From what I read, the fullwidth glyphs in Unicode are provided solely for backward compatibility and lossless roundtrip with legacy standards such as Shift-JIS. The rationale seems to be that Unicode views it as a presentational issue that is better dealt with by the renderer based on linguistic context, and use of such characters is generally discouraged. In some cases, no compatibility character is provided at all, such as fullwidth left/right single/double quotation marks, because there is no legacy encoding that contains both forms.
Unicode recommends in the same document,
Ambiguous quotation marks are generally resolved to wide when they enclose and are adjacent to a wide character, and to narrow otherwise.

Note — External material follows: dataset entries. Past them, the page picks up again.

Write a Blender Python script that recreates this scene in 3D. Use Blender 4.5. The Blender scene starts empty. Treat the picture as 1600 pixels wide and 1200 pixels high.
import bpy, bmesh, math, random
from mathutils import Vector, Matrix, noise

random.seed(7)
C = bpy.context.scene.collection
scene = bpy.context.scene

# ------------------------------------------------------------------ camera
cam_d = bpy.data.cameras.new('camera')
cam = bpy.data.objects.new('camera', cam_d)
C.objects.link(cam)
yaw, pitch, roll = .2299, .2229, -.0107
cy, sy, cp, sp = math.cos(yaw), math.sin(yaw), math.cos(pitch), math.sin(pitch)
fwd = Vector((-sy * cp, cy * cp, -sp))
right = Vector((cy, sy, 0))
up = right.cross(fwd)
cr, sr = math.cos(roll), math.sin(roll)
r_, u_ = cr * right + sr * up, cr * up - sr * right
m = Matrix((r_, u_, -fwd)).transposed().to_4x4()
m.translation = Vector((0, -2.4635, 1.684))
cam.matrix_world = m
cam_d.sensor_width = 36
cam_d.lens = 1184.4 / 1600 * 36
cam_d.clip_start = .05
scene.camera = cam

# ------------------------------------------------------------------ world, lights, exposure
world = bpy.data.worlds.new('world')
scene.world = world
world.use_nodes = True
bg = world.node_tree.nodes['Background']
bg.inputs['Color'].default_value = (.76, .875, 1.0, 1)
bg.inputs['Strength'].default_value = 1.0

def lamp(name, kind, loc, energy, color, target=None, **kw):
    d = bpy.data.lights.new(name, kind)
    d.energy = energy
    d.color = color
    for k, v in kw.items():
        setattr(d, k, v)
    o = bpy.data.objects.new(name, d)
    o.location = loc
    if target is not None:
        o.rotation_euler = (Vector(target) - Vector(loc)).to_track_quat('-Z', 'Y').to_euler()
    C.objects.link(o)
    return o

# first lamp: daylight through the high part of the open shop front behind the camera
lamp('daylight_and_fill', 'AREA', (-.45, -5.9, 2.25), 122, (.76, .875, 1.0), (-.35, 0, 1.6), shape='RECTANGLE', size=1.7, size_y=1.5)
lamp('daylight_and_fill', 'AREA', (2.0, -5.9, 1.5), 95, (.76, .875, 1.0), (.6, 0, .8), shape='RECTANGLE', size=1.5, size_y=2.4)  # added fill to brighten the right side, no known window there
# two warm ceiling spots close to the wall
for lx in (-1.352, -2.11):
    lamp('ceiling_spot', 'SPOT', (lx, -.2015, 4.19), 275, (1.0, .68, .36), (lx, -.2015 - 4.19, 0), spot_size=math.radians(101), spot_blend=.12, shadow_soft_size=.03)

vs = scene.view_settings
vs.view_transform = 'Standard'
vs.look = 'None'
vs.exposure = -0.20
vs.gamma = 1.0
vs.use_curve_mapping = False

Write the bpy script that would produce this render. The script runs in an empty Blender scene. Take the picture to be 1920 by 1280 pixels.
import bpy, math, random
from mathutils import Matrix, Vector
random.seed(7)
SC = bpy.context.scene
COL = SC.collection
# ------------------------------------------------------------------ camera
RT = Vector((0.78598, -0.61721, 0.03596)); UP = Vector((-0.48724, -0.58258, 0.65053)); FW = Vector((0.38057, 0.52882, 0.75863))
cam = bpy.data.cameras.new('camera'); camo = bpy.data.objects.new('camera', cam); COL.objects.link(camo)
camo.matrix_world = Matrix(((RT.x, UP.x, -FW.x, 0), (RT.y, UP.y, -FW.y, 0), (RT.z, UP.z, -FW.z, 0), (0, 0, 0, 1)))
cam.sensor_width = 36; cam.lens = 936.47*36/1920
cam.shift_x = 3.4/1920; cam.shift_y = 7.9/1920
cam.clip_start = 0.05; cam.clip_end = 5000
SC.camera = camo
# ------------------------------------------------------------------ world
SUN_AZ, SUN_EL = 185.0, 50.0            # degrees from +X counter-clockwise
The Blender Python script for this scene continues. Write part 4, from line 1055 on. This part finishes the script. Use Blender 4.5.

However, there are cases where the width gets tricky to resolve, which sometimes yields incorrect results across current fonts and implementations,
他们一致认为,目前最大的敌人无疑是“N问题”,即Nostalgia,思乡病。 “Make a wish! Make a wish!”琳琳和盼盼喊。 The term “char kway teow” is a transliteration of the Chinese characters “炒粿條”. 教授昨天讲了:“Hamlet的原文其实是Polonius (II.ii.) ‘Though this be madness, yet there is method in‘t.’“。 It seems that the recommended algorithm fails in such cases (some quotation marks are rendered with wrong/inconsistent width), and such cases may just be too complex for an algorithm to render without intricate and fragile rulesets for the language itself.
My question is thus, is there a common way to provide a hint in plaintext for the width of an ambiguous width character, maybe as a Unicode variation selector or something like RLM?